The editorial follows the AFL nude pictures furore, in which candid pictures of AFL
stars were first revealed on Facebook by a 17-year-old girl.
"This is an alarming and potentially dangerous use of the social networking site ...
," the editorial said.
"The corruption of young children has now emerged as a problem for parents who may
have naively registered their children on the social network.
Facebook requires registered users to be at least 13 years old, but parents or brothers
and sisters are setting up accounts saying the children are older.
"The Victoria Police sex crimes unit has moved quickly to warn parents that sexual
predators use Facebook and other sites to make contact with children.
"The internet, while acknowledged as a revolution in social communication, is not without
risk. Responsibility in mass communication is personal.
"Where it affects children is a parent's responsibility. Whatever information is contained
on a social network is likely to be seen by the very people you might not want to see
it."
In a year of sporting disappointments, 2010 may still end with a bang courtesy of
the Australian cricket team, the main editorial in The Age newspaper said on Thursday.
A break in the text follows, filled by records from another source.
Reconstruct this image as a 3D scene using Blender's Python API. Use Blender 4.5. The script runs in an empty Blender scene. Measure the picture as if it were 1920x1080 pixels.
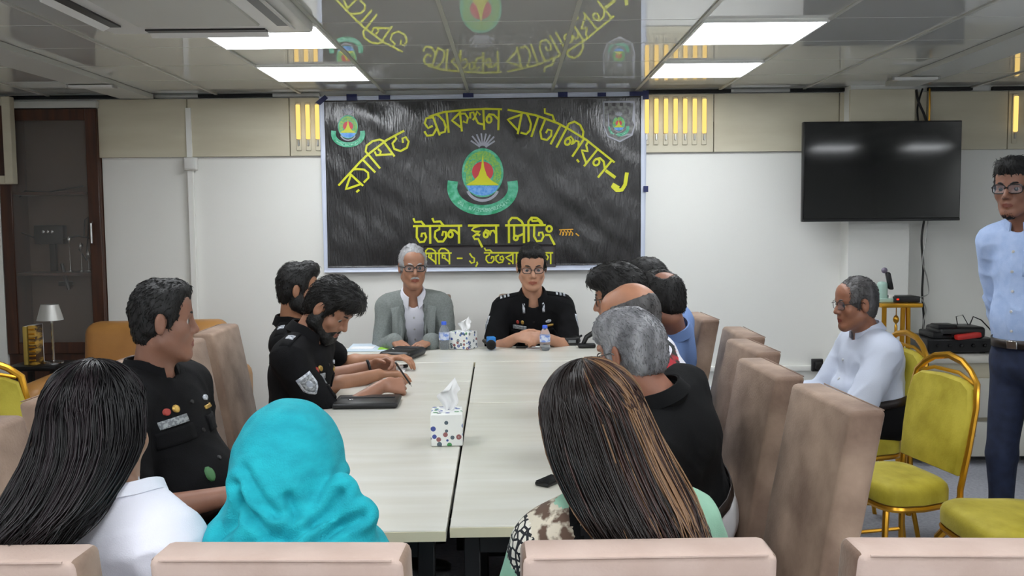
import bpy, bmesh, math, random
import numpy as np
from mathutils import Vector, Matrix, noise
from mathutils.bvhtree import BVHTree

# ---------------------------------------------------------------- camera, light, exposure
SC = bpy.context.scene
COL = SC.collection
F, CAM_Z, PITCH, ROLL = 1700.0, 1.46, math.radians(4.1), math.radians(-0.55)
cam_data = bpy.data.cameras.new('camera')
cam = bpy.data.objects.new('camera', cam_data)
COL.objects.link(cam)
cam_data.sensor_width = 36.0
cam_data.lens = F / 1920.0 * 36.0
cam_data.clip_start = 0.05
CR = Matrix.Rotation(math.pi / 2 - PITCH, 3, 'X') @ Matrix.Rotation(ROLL, 3, 'Z')
cam.matrix_world = Matrix.Translation((0, 0, CAM_Z)) @ CR.to_4x4()
SC.camera = cam
world = bpy.data.worlds.new('world')
SC.world = world
world.use_nodes = True
world.node_tree.nodes['Background'].inputs[0].default_value = (0.75, 0.82, 0.95, 1)
world.node_tree.nodes['Background'].inputs[1].default_value = 0.10
SC.view_settings.view_transform = 'Standard'
SC.view_settings.look = 'None'
SC.view_settings.gamma = 1.0
SC.view_settings.use_curve_mapping = False
SC.view_settings.exposure = 0.0
PANEL_W = 17.2
WALL_Y, CEIL_Z = 6.1, 2.33
TABLE_Z = 0.75
random.seed(7)
RNG = np.random.default_rng(7)

def ray(px, py):
    return CR @ Vector(((px - 960) / F, -(py - 540) / F, -1.0))
def W(px, py, Y):                       # photo pixel -> point of the room at depth Y
    d = ray(px, py)
    return Vector((0, 0, CAM_Z)) + d * (Y / d.y)
def onz(px, py, z):                     # photo pixel -> point of the room at height z
    d = ray(px, py)
    return Vector((0, 0, CAM_Z)) + d * ((z - CAM_Z) / d.z)

# ---------------------------------------------------------------- materials
def lin(c):
    def f(v):
        v /= 255.0
        return v / 12.92 if v <= 0.04045 else ((v + 0.055) / 1.055) ** 2.4
    return (f(c[0]), f(c[1]), f(c[2]), 1.0)

def mat(name, rgb, rough=0.6, metal=0.0, rgb2=None, nscale=8.0, stretch=(1, 1, 1), bump=0.0, bscale=60.0,
        sheen=0.0, spec=0.5, trans=0.0, alpha=1.0, coat=0.0, detail=4.0, lo=0.35, hi=0.65, bstretch=None, ior=None):
    m = bpy.data.materials.new(name)
    m.use_nodes = True
    nt = m.node_tree
    b = nt.nodes['Principled BSDF']
    b.inputs['Base Color'].default_value = lin(rgb)
    b.inputs['Roughness'].default_value = rough
    b.inputs['Metallic'].default_value = metal
    b.inputs['Specular IOR Level'].default_value = spec
    b.inputs['Transmission Weight'].default_value = trans
    b.inputs['Alpha'].default_value = alpha
    b.inputs['Coat Weight'].default_value = coat
    b.inputs['Coat Roughness'].default_value = .012
    if ior: b.inputs['IOR'].default_value = ior
    if sheen:
        b.inputs['Sheen Weight'].default_value = sheen
        b.inputs['Sheen Roughness'].default_value = 0.35
    tc = nt.nodes.new('ShaderNodeTexCoord')
    def noise_of(scale, st, det):
        mp = nt.nodes.new('ShaderNodeMapping')
        mp.inputs['Scale'].default_value = st
        nz = nt.nodes.new('ShaderNodeTexNoise')
        nz.inputs['Scale'].default_value = scale
        nz.inputs['Detail'].default_value = det
        nt.links.new(tc.outputs['Object'], mp.inputs['Vector'])
        nt.links.new(mp.outputs['Vector'], nz.inputs['Vector'])
        return nz
    if rgb2:
        nz = noise_of(nscale, stretch, detail)
        r = nt.nodes.new('ShaderNodeValToRGB')
        r.color_ramp.elements[0].position = lo
        r.color_ramp.elements[1].position = hi
        r.color_ramp.elements[0].color = lin(rgb)
        r.color_ramp.elements[1].color = lin(rgb2)
        nt.links.new(nz.outputs['Fac'], r.inputs['Fac'])
        nt.links.new(r.outputs['Color'], b.inputs['Base Color'])
    if bump:
        nz = noise_of(bscale, bstretch or (1, 1, 1), 3.0)
        bp = nt.nodes.new('ShaderNodeBump')
        bp.inputs['Strength'].default_value = bump
        bp.inputs['Distance'].default_value = 0.004
        nt.links.new(nz.outputs['Fac'], bp.inputs['Height'])
        nt.links.new(bp.outputs['Normal'], b.inputs['Normal'])
    return m

def emit(name, rgb, strength):
    m = bpy.data.materials.new(name)
    m.use_nodes = True
    nt = m.node_tree
    nt.nodes.clear()
    e = nt.nodes.new('ShaderNodeEmission')
    e.inputs[0].default_value = lin(rgb)
    e.inputs[1].default_value = strength
    o = nt.nodes.new('ShaderNodeOutputMaterial')
    nt.links.new(e.outputs[0], o.inputs[0])
    return m

M = {}
M['wall'] = mat('white_wall_paint', (238, 238, 233), 0.75, bump=0.08, bscale=120)
M['wall_low'] = mat('pale_dado_paint', (222, 226, 233), 0.55)
M['band'] = mat('beige_laminate', (214, 208, 186), 0.45, rgb2=(198, 190, 166), nscale=1.6, stretch=(1, 1, 5), detail=8, lo=0.3, hi=0.75)
M['joint'] = mat('dark_joint', (96, 90, 76), 0.8)
M['ceil'] = mat('lacquered_ceiling_tile', (214, 215, 210), 0.012, spec=0.75, coat=.55)
M['rail'] = mat('ceiling_rail_paint', (190, 190, 182), 0.35)
M['ceil_slab'] = mat('ceiling_void', (120, 120, 116), 0.9)
M['duct'] = mat('white_cover_strip', (196, 197, 190), 0.5)
M['carpet'] = mat('grey_carpet', (176, 178, 186), 0.95, rgb2=(158, 160, 170), nscale=60, bump=0.4, bscale=250)
M['panel'] = emit('light_panel_glow', (246, 250, 254), PANEL_W)
M['lightframe'] = mat('white_light_frame', (235, 235, 230), 0.4)
M['led'] = emit('warm_led_glow', (255, 214, 120), 1.3)
M['alu'] = mat('brushed_aluminium', (180, 180, 178), 0.35, 0.9)
M['velvet_lit'] = mat('lit_rose_velvet', (186, 162, 149), 0.85, rgb2=(202, 180, 168), nscale=8, detail=6, bump=0.2, bscale=160, lo=.3, hi=.7)  # same velvet painted paler where light catches near chair backs and tops
M['velvet'] = mat('taupe_velvet', (108, 84, 70), 0.8, rgb2=(178, 152, 132), nscale=5.5, detail=6, bump=0.25, bscale=140, sheen=0.12, lo=0.3, hi=0.7)
M['leg_dark'] = mat('dark_wood_leg', (46, 32, 24), 0.45)
M['lime'] = mat('lime_velvet', (154, 140, 20), 0.7, rgb2=(190, 176, 58), nscale=9, detail=6, sheen=0.12, bump=0.2, bscale=120, lo=0.3, hi=0.7)
M['gold'] = mat('gold_metal', (206, 152, 48), 0.28, 0.85)
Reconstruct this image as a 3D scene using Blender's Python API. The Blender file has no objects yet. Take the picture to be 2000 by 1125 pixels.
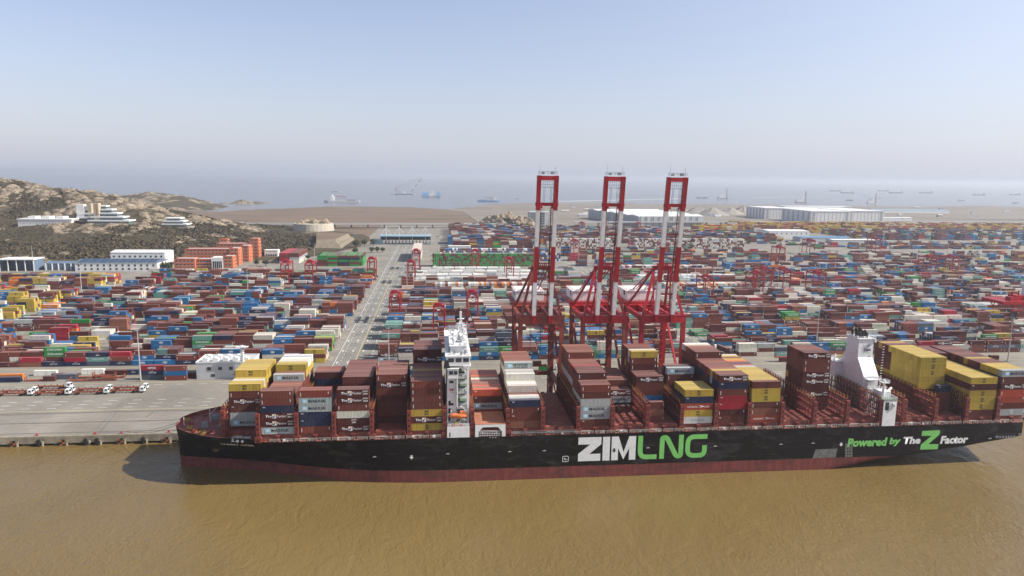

In a review of the year in sport, the editorial said the Socceroos' World Cup performance,
the Melbourne Storm salary cap scandal, the AFL nude photo controversy and the exit of
Gary Ablett Jr and Mark Thompson from the Geelong AFL club among 2010's sporting lowlights.
But Australia's Test team may offer some hope after a patchy year, it said.
"Winners rarely bother to reflect. Non-winners do.
"For the first month of the Ashes series, gleeful English critics taunted Australia.
"Australia has lost its sporting vocation, they said, and could fall back on nothing else.
"It was too simple, and almost certainly wrong, but it acted as a warning to Australia
at the end of a year of living frugally: in an ever more competitive sporting world, on
new frontiers and old, take nothing for granted.
"But one of sports charms is that redemption is almost always close at hand. One good
Test win in Perth, and one Shane Warne scandal, and all is well again.
"Suddenly, Boxing Day cannot come too soon. Nor can next year."
Today Brisbane's The Courier Mail says there are, the axiom has it, only two certainties
in life, and those are death and taxes.
There is actually a third, and that is when said taxes are reformed in any fashion,
there are always going to be winners and losers.
The challenge is always getting the balance right in terms of minimising harm and maximising
the broadest possible economic benefit.
This is as true of the proposed mineral resources rent tax as it is of other major
reforms taken in Australia in recent years such as the GST, fringe benefits tax or a raft
of other changes - most of which have needed a degree of compromise to pass though our
parliaments.
The MRRT requires particularly dexterous juggling of state, national and corporate
interests. Its initial incarnation (the ill-fated resources super profits tax) came to
an unedifying end after a vociferous and well-funded campaign by the mining industry and
an equally unedifying and unscheduled change of prime minister.